17 May On This Day in UB History: May 17 (Slavery and Alcohol)
Historian A. W. Drury wrote of the early United Brethren leaders, “They had not started out to reform the world, but to help to save it.” But by the time General Conference ended on May 17, 1821, we had waded deep into the waters of social action.
The delegates took strong stands against two evils in society: slavery, and alcohol. In both cases, they were ahead of their time.
Regarding slavery, there were people who would use the Bible to claim slavery was a divine institution. On the other side were abolitionists, who viewed slavery as evil and wanted to see it vanquished. The United Brethren church was firmly abolitionist, and never waivered from that.
The 1821 General Conference passed a lengthy resolution which began, “Resolved, That no slavery, in whatever form it may exist, and in no sense of the word, shall be permitted or tolerated in our Church.”

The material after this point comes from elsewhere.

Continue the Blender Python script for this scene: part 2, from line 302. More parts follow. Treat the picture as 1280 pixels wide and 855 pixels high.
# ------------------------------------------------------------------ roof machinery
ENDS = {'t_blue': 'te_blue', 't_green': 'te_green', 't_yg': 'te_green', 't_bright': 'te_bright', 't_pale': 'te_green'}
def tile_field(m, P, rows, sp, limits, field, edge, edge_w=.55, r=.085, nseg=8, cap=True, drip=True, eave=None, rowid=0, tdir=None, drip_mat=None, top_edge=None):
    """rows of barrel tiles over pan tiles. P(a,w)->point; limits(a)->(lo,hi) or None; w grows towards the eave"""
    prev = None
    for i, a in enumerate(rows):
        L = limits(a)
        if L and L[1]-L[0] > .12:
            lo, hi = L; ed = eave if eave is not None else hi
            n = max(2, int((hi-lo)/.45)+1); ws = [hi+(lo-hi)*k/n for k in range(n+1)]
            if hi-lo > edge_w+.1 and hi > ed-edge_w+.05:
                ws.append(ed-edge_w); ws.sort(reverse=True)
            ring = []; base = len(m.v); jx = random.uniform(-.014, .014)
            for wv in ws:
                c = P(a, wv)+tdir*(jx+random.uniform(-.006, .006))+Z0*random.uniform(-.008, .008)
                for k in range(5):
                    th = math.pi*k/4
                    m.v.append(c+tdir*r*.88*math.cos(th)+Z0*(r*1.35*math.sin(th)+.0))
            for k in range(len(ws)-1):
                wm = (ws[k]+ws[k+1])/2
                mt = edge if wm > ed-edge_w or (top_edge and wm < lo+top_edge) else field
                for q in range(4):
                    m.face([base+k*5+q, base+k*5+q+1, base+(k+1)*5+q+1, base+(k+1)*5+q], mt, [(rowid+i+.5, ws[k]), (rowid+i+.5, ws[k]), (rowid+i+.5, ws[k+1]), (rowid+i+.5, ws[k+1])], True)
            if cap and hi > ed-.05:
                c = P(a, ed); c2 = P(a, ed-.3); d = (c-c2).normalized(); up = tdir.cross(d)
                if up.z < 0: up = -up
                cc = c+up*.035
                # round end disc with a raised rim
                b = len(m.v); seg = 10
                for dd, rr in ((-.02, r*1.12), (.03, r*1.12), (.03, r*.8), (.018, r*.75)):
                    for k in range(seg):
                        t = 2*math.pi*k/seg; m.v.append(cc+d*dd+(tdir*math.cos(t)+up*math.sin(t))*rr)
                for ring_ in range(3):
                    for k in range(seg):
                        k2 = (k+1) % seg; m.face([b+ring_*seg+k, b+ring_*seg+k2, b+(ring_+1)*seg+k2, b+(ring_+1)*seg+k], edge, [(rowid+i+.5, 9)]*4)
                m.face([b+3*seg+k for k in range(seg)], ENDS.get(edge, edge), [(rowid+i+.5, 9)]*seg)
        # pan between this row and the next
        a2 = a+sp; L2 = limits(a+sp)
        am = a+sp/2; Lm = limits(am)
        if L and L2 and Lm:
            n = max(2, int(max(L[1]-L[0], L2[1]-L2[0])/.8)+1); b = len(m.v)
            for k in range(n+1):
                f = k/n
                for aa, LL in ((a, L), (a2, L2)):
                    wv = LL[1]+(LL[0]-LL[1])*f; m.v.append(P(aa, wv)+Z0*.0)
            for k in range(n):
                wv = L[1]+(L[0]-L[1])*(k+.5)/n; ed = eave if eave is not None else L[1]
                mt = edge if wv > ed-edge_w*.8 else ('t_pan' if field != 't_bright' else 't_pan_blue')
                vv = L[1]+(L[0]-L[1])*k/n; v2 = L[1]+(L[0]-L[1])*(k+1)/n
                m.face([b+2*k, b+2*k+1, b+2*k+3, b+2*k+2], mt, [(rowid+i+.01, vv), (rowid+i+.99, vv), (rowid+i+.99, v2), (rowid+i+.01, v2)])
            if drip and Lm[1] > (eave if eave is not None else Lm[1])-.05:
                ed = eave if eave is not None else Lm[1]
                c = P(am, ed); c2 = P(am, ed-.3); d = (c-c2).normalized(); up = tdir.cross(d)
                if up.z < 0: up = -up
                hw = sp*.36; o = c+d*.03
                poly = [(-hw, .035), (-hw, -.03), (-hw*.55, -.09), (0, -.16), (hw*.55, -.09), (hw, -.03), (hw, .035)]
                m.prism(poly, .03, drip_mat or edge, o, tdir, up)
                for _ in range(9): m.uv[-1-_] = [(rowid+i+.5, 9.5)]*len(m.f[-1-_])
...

The resolution said any UB members who held slaves couldn’t continue as members, and laid out some conditions for freeing the slaves. In the years ahead, additional statements made out stand increasingly tough. We took a stand and pursued it relentlessly.
UB historian John Lawrence wrote, “On no subject have the United Brethren in Christ preserved a cleaner record than on the subject of slavery.” He said other church groups had moderated their anti-slavery stands during the first couple decades of the 1800s, probably because they had churches in both the North and South. But, he said, “The United Brethren in Christ have firmly, and almost alone, maintained theirs.”
A statement against slavery remained in our Discipline until 1945, when we replaced it with a statement on “Human Relations.” Our Constitution still has a statement against any kind of “involuntary servitude.”
Regarding alcohol: the 1821 General Conference prohibited UB members from operating a distillery, and instructed preachers to “labor against the evils of intemperance.” To that point, wrote John Lawrence, only one other ecclesiastical group had taken action against alcohol—a Unitarian group, in 1811, which had little influence beyond New England.
In 1826, five years after we took a stand, the American Temperance Society formed and other evangelical denominations entered the fray. We, wrote Lawrence with mixed metaphors, “were among the pioneers in the temperance movement, and have always fought in the advanced columns.”
The 1841 General Conference adopted a statement requiring that all UB members—both ministers and laypersons—totally abstain from drinking alcohol. That remained the Law of UB Land until 2005, when we said laypersons could drink alcohol.